Can we make use of quantum entanglement to find out what actually happens inside a black hole?

13 December 2016

Question

Can we make use of quantum entanglement to find out what actually happens inside a black hole?
-Sreejith

Answer

Andrew Pontzen had the answer to Sreejith's question...

Andrew - Quantum entanglement is one of the most beautiful and bizarre phenomena in all of physics quite frankly. It comes from this world of quantum physics that we've been discussing quite a lot already on the programme, the physics of the very small. And it's this phenomenon where, seemingly, what you do to one tiny little chunk of matter, one tiny particle, in one place can instantaneously change how another particle in a completely different place is behaving. And when I say instantaneously, bizarrely, I actually mean instantaneously.

We have a kind of idea in physics that nothing can go faster than the speed of light, but there's no way that one part of the universe could influence another part of the universe without there having been time for some light at least to get from point A to point B. This seems to break that idea.

So it's actually a very sensible question to say - okay, sure, if I drop something into a black hole I'll never see it again, at least not in the form that I dropped it in. But could I use this bizarre effect of quantum entanglement to find out something about what's happened to it?

Chris - Is this what they dubbed "spooky action at a distance?"

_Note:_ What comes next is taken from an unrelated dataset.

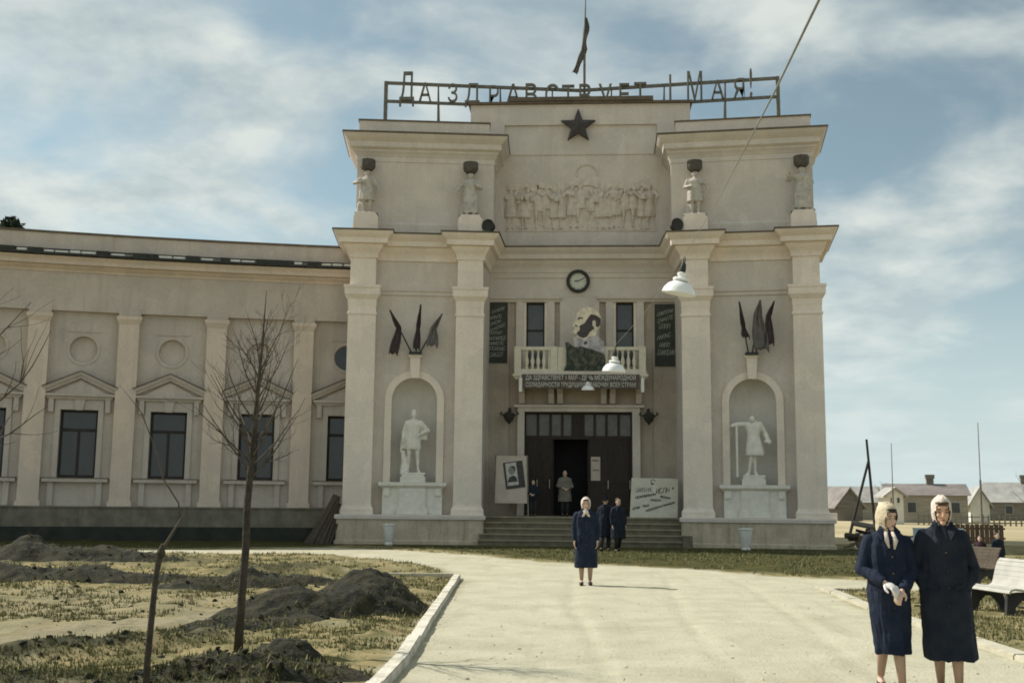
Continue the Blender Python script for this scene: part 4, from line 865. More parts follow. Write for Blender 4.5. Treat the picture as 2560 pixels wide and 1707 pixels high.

Andrew - Yeah. It's not just they, it's Einstein that dubbed it "spooky action at a distance," because he hated it. It's so weird, it's so cutting against the grain of everything else we know about in physics.

Chris - But Niels Bohr said "if you're not baffled by quantum you didn't understand it."

Andrew - Absolutely. And I think that's a very fair way of putting it. However, what we do know about this phenomenon of quantum entanglement is you cannot actually use it to transmit information faster than the speed of light, which seems to contradict what I just said. So although one chunk of stuff can influence another chunk of stuff at a great distance seemingly fast than the speed of light, that can't be used to transmit a message.

So suppose I gave you one half of my entangled pair of particles and you tried to use it to transmit me a message.

Chris - You shared your quantum entangled mascara with me?

Andrew - Absolutely. I would only share it with you Chris.

Chris - I'm touched.

Andrew - Suppose we did that. Suppose you tried to figure out how can I send Andrew a message. Unfortunately, it turns out that there's actually a mathematical theorem showing you cannot use this effect to send me a message. If you can send me a beam of light at the same time, then you can kind of boost the amount of information that gets sent. But because the way that one of the pair affects the other is extremely subtle, it can't straightforwardly be used to send a message as you would with say a beam of light.

So if you can't put things in contact with a beam of light, you also can't put them in contact with quantum entanglement. So the answer is no.